LOCAL INDENTATION AS METHOD OF REDUCING FATIGUE CRACK GROWTH RATE

Abstract

The possibility of a significant decrease in the growth rate of a fatigue crack is studied. The goal can be attained by creating a local field of residual stresses near the crack tip which arises due to the indentation of a spherical indenter. A methodology and program algorithm (in ANSYS) have been developed for numerical simulation of the problem in a three-dimensional formulation of the process of fatigue crack growth in the field of residual stresses. Considering the prospects of developing the technique with regard to the use of dynamic indentation, the ANSYS Explicit STR solver fully integrated into the calculation module was used in the macro. Proceeding from the solution of the elastoplastic problem the program provides determination of the fields of residual stresses (RS) at the first stage of the calculation and numerical simulation of the fatigue crack growth on the second stage.
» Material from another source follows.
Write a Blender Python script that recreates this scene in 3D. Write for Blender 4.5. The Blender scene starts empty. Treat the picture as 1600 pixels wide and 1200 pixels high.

The effect of the indentation parameters (magnitude of the force applied to the indenter and the location of the indentation point, conditions of fixing) on the crack growth rate is considered. Methods for a significant reduction in the crack growth rate based on multiple preliminary indentation are substantiated. Using the developed program, we managed to solve a series of problems regarding the effect of different types of loading and fastenings on the growth rate of a fatigue crack in a plate with a through crack. The use of one-sided indentation of thin-walled objects with cracks, which are installed on the support surface, greatly simplifies the practical application of the technique for creating a residual stress field in the vicinity of the crack tip. It is shown that with multiple indentation along the crack propagation line, the fatigue crack growth rate is significantly lower than that when using a single indenter.